どんなプロダクトも、独自性が立っているだけでは「ギミック(単なる仕かけ)」に終わってしまいかねません。「男前豆腐」も、独自性の強さから最初は購入に結びつかなかった人もいるかもしれませんが、おいしさという便益があったために「一風変わっているけど、実際に食べたらおいしい豆腐」という口コミで話題になりました。そもそも便益がなければ、どれほど独自性を尖らせてもブランディングは成立しないのです。
繰り返しになりますが、ブランディングとは、お客さまが価値を見いだした便益と独自性とプロダクトの関係を強い記憶としてお客さまに残し、忘れられないように、また思いだしやすいようにして継続購買を最大化する手段です。つまり、ブランディングとは、あくまで継続性を強化する手段なのです。
便益と独自性がなければ、ブランディングは成功しない
顧客がプロダクトの便益と独自性に高い価値を見いだした結果、ブランディングはその継続性を強化する手段になりますが、プロダクトの価値そのものをつくりだすわけではありません。
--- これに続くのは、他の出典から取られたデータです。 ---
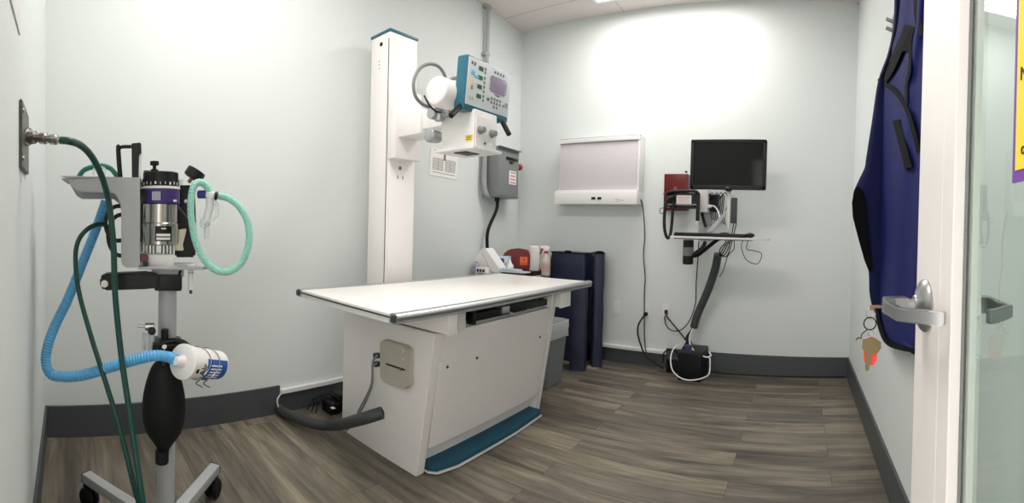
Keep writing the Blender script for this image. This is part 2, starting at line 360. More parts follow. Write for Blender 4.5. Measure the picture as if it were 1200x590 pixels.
bm = B(); box2(bm, (px1 + fo - .03, py0 + .44, .665), (px1 + fo + .02, py0 + .50, .70), .004); tube(bm, [(px1 + fo + .02, py0 + .5, .665), (px1 + fo + .03, py0 + .55, .652), (px1 + fo + .025, py0 + .66, .66)], .005); obj('latch_lever', bm, M_alu, t)
obj('bracket', box2(B(), (px1 + fo - .01, py0 + .12, zt + .006), (px1 + fo + .02, py0 + .17, .72), .003), M_whitep, t); obj('bracket', box2(B(), (px1 + fo - .01, py1 - .12, zt + .01), (px1 + fo + .04, py1 - .09, .72), .003), M_whitep, t)
# the top: white panel, dark seal, front and back rails
X0, X1, Y0_, Y1_ = -1.992, -1.247, 1.079, 2.637
obj('table_top', box2(B(), (X0 + .02, Y0_, .749), (X1 - .03, Y1_, .760), .002), M_tabletop, t)
bm = B(); box2(bm, (X0 + .02, Y0_ - .003, .744), (X1 - .03, Y1_ + .003, .749)); obj('edge_strip', bm, M_dark, t)
obj('under_frame', box2(B(), (X0 + .03, Y0_, .724), (X1 - .05, Y1_, .744)), M_whitep, t)
def rail(x, s):
    bm = B(); prof = [(-.024, .728), (-.024, .761), (-.010, .765), (.006, .765), (.015, .759), (.019, .751), (.017, .744), (.010, .741), (.016, .738), (.016, .732), (.010, .727), (0, .725)]
    prism(bm, [(x + s * a, Y0_ - .004, b) for a, b in prof], (0, Y1_ - Y0_ + .008, 0)); return bm
for x, s in ((X1 - .018, 1), (X0 + .012, -1)):
    r = obj('side_rail', rail(x, s), M_alu, t)
    for y in (Y0_ - .016, Y1_ + .002): obj('end_cap', box2(B(), (x - .012, y + .004, .732), (x + .012, y + .012, .758), .003), M_dark, r)
# foot treadle
bm = B(); zt2 = .032
pl = [(-1.505, 1.42), (-1.505, 2.30), (-1.40, 2.30), (-1.375, 2.275), (-1.36, 2.0), (-1.362, 1.55), (-1.385, 1.44), (-1.42, 1.415)]
obj('foot_treadle', prism(B(), [(a, b, .014) for a, b in pl], (0, 0, .020), .003), M_tealpad, t)
obj('treadle_edge', prism(B(), [(a + .005 * (a > -1.5), b, .006) for a, b in pl], (0, 0, .008)), M_whitep, t)
# control box on the near end panel
yc = py0 - .030
cp = [at(449, 398.5, y=yc), at(474, 406, y=yc), at(479, 411, y=yc), at(479, 452, y=yc), at(474, 457, y=yc), at(449, 448, y=yc), at(444.5, 442, y=yc), at(444.5, 402, y=yc)]
cb = obj('control_box', prism(B(), cp, (0, .030, 0), .004), M_beige, t)
bm = B(); a = at(453, 427, y=yc - .003); b = at(474, 434, y=yc - .003); tube(bm, [a, b], .0035, smooth=False); obj('slot', bm, M_black, cb)
obj('key', lathe(B(), at(470.5, 433, y=yc), (0, -1, 0), [(0, .006), (.008, .006), (.009, .004)], 12), M_brass, cb)
for pxx, pyy in ((473, 412), (473, 421)): obj('button', lathe(B(), at(pxx, pyy, y=yc + .001), (0, -1, 0), [(0, .0055), (.003, .0055), (.004, .003)], 12), M_face, cb)
bm = B()
for pyy in (417, 427): c = at(441.5, pyy, y=yc + .01); box(bm, c, (.022, .03, .022), .003)
obj('connector', bm, M_dark, cb)
for k in (0, 1):
    bm = B(); tube(bm, [at(443 - k, 416 + 10 * k, y=yc - .006), at(437, 425 + 6 * k, y=yc - .02), at(436 - k, 450, y=yc - .016), at(431 - 2 * k, 465, y=yc - .012), at(424 - 3 * k, 480, y=yc - .010), at(413, 498, y=yc - .01), at(403, 507, y=yc - .04)], .0055 - .0015 * k); obj('cable', bm, M_grey, cb)

# dark foam covered tube lying behind and beside the near end
bm = B(); tube(bm, [at(327, 466, d=2.62), at(328, 479, d=2.60), at(345, 489, z=.045), at(368, 497, z=.05), at(392, 499, z=.075), at(418, 493, d=1.98), at(448, 484, d=1.94)], .026, 18)
h = obj('foam_tube', bm, M_dark); tag(h, 'dark grey padded tube curving from the wall past the near end of the x-ray table', 'tube')
e1, e2 = at(418, 493, d=1.98), at(448, 484, d=1.94); dd = (e2 - e1).normalized()
ORG[h] = ORG[h]; obj('painted_hollow', lathe(B(), e2 + dd * .0005, dd, [(0, .017), (.001, .017)], 18), M_black, h)  # black disc stands in for the dark inside of the tube
bm = B(); tube(bm, [WX(329, 462, .04), WX(325, 469, .04), WX(326, 477, .04), WX(328, 483, .03)], .004); tag(obj('cable', bm, M_whitep), 'short white cable drooping from the end of the wall raceway', 'cable')
# power bricks and wires on the floor behind the pedestal
pb = thing('power_adapter', 'black power adapters on the floor behind the x-ray table', 'power adapter', at(388, 482, z=0))
c = at(388, 483, z=.0); obj('housing', box(B(), c + Z * .032, (.10, .07, .062), .008), M_black, pb); c2 = at(397, 480, z=0); obj('housing', box(B(), c2 + Z * .05, (.09, .06, .10), .008), M_black, pb)
obj('sticker', box(B(), at(390, 479, z=.062) + Z * .002, (.025, .02, .003)), M_paper, pb)
for j in range(4):
    bm = B(); tube(bm, [at(355 + 5 * j, 478 + 2 * j, z=.005), at(365 + 3 * j, 470 - j, z=.03), at(378 + 2 * j, 464 - j, z=.10), at(392, 462 + j, z=.12), at(400, 470, z=.06)], .0032); tag(obj('power_cable', bm, M_black), 'thin black cable trailing on the floor behind the x-ray table', 'cable', 'loose cables behind the table')

# ================================================================= X-RAY TUBE STAND
t = thing('xray_tube_stand', 'tall white x-ray column carrying a tube head and teal edged control console', 'x-ray stand', (-2.21, 1.86, 0))
cx0, cx1, cy0, cy1, ztop = -2.30, -2.12, 1.725, 1.945, 2.215
def vx(z): return 0
obj('column', box2(B(), (cx0, cy0, 0), (cx1, cy1, ztop), .008), M_white, t)
obj('column_cap', box2(B(), (cx0 - .004, cy0 - .004, ztop), (cx1 + .004, cy1 + .004, ztop + .016), .004), M_teal, t)
obj('column_seam', box2(B(), (cx1 - .012, cy0 - .001, .0), (cx1 - .006, cy0 + .004, ztop - .04)), M_dark, t)
obj('front_cover', box2(B(), (cx1 - .003, cy0 + .012, .02), (cx1 + .004, cy1 - .012, ztop - .02), .003), M_white, t)
obj('base_foot', box2(B(), (-2.36, 1.66, 0), (-2.05, 2.01, .04), .006), M_white, t)
obj('power_button', lathe(B(), at(447, 52, y=cy0) , (0, -1, 0), [(0, .012), (.004, .012), (.006, .008)], 18), M_black, t)
for k, pyy in enumerate((72, 76, 80.5)): obj('indicator', lathe(B(), at(444.5, pyy, y=cy0), (0, -1, 0), [(0, .004), (.002, .004)], 10), M_grey, t)
z0c, z1c = at(476, 187, x=-2.05).z, at(476, 106, x=-2.05).z
car = obj('carriage', box2(B(), (-2.124, 1.722, z0c), (-2.05, 1.925, z1c), .010), M_white, t)
obj('carriage_marking', box2(B(), (-2.1165, 1.81, z0c - .055), (-2.1145, 1.83, z0c - .035)), M_ink, t)
bm = B()
for k in range(3): box2(bm, (-2.116, 1.80 + .02 * k, z0c - .11 + .02 * (k % 2)), (-2.1145, 1.807 + .02 * k, z0c - .09))
obj('printed_symbols', bm, M_ink, t)
za = at(480, 143, x=-1.95).z
bm = B(); box2(bm, (-2.05, 1.74, za - .075), (-1.86, 1.90, za + .065), .015); box2(bm, (-1.87, 1.76, za - .05), (-1.72, 1.88, za + .05), .012); obj('arm', bm, M_white, t)
TX_, TZ = -1.555, at(510, 106.6, x=-1.555).z
th = obj('tube_housing', lathe(B(), (TX_, 1.544, TZ), (0, 1, 0), [(0, .055), (.004, .066), (.012, .071), (.22, .071), (.225, .078), (.33, .078), (.335, .071), (.46, .07), (.475, .05)], 40), M_white, t)
obj('trunnion', lathe(B(), (-1.75, 1.82, TZ - .02), (1, 0, 0), [(0, .04), (.02, .055), (.12, .055), (.16, .04)], 28), M_alu, t)
kz = at(516, 134, x=-1.62).z
bm = B(); cyl(bm, (-1.64, 1.60, kz), (-1.64, 1.68, kz), .028); cyl(bm, (-1.62, 1.64, kz - .035), (-1.62, 1.64, kz + .03), .022); box(bm, (-1.60, 1.70, kz + .01), (.09, .12, .045), .008); obj('pivot_joint', bm, M_alu, t)
kz2 = at(511, 160, x=-1.70).z
bm = B(); lathe(bm, (-1.71, 1.68, kz2), (0, -1, 0), [(-.05, .03), (.0, .036), (.018, .036), (.024, .028)], 26); obj('swivel_knob', bm, M_alu, t)
bm = B(); a = at(503, 123, x=-1.60); b = at(524, 130, x=-1.60); tube(bm, [at(497, 112, x=-1.62), a, at(512, 131, x=-1.60), b, at(530, 122, x=-1.56)], .004); obj('wire', bm, M_black, t)
# high tension cable loop behind the tube
bm = B(); rr = [(520, 112), (522.5, 100), (521, 88), (514, 78), (504, 75), (494, 78.5), (487, 88), (484.5, 100), (487, 113), (495, 122), (505, 126)]
tube(bm, [at(a, b, x=-1.66) for a, b in rr], .0085, 12); obj('cable_loop', bm, M_grey, t)
bm = B(); rr = [(524, 112), (524, 100), (529, 93), (537, 92), (541, 98)]
tube(bm, [at(a, b, x=-1.60) for a, b in rr], .0085, 12); obj('cable_loop', bm, M_grey, t)
# collimator
cz0, cz1 = at(556, 174, x=-1.42).z, at(556, 134, x=-1.42).z
co = obj('collimator', box2(B(), (-1.64, 1.68, cz0 + .012), (-1.425, 1.855, cz1 + .03), .006), M_white, t)
obj('face_plate', box2(B(), (-1.428, 1.69, cz0 + .016), (-1.420, 1.845, cz1), .002), M_whitep, co)
obj('bottom_plate', box2(B(), (-1.66, 1.655, cz0 - .004), (-1.405, 1.875, cz0 + .012), .004), M_whitep, co)
obj('light_window', box2(B(), (-1.57, 1.70, cz0 - .008), (-1.49, 1.80, cz0 - .003)), M_black, co)
for q, (a, b) in enumerate(((562.5, 152.5), (576, 157))):
    c = at(a, b, x=-1.42); obj('knob', lathe(B(), c, (1, 0, 0), [(0, .020), (.006, .020), (.008, .016), (.026, .015), (.030, .011)], 24), M_grey, co)
for a, b in ((561, 164), (568, 168.5), (576, 170)): c = at(a, b, x=-1.42); obj('button', lathe(B(), c, (1, 0, 0), [(0, .005), (.004, .005)], 12), M_dark if a == 568 else M_face, co)
c = at(549, 161.5, x=-1.455); obj('warning_label', box(B(), (c.x, 1.6785, c.z), (.042, .002, .026)), M_yel, co)
bm = B(); 
for k in range(3): box(bm, (c.x, 1.677, c.z + .007 - .007 * k), (.03, .001, .002))
obj('label_text', bm, M_inkd, co)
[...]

逆にいえば、お客さまがその便益と独自性に高い価値を見いだしていない限り、いくらブランディング的な投資をしても、売上や利益を上げることにはつながらないということです。
もちろんブランディングは重要です。重要ですが、あくまでブランディングの目的は、プロダクトの便益と独自性を思いだしてもらうために、ほかの商品と区別されることです。「ブランディング」の語源には諸説ありますが、そもそも牛などの家畜がほかの家のものと混ざって混同しないよう焼き印を押していたということからきているともいわれています。
つまり、ブランディングという言葉には「区別する」という意味以上のことはないということです。たとえば焼き印をつくってそれを押したら、それだけで特別な牛になるかといえば、そんなことはありませんよね。「ブランディングをしたら、モノが売れる」という発想は、それと似たようなものです。焼き印を押したからといって牛そのものに変化があるはずはないのに、一生懸命そればかりをやっているということです。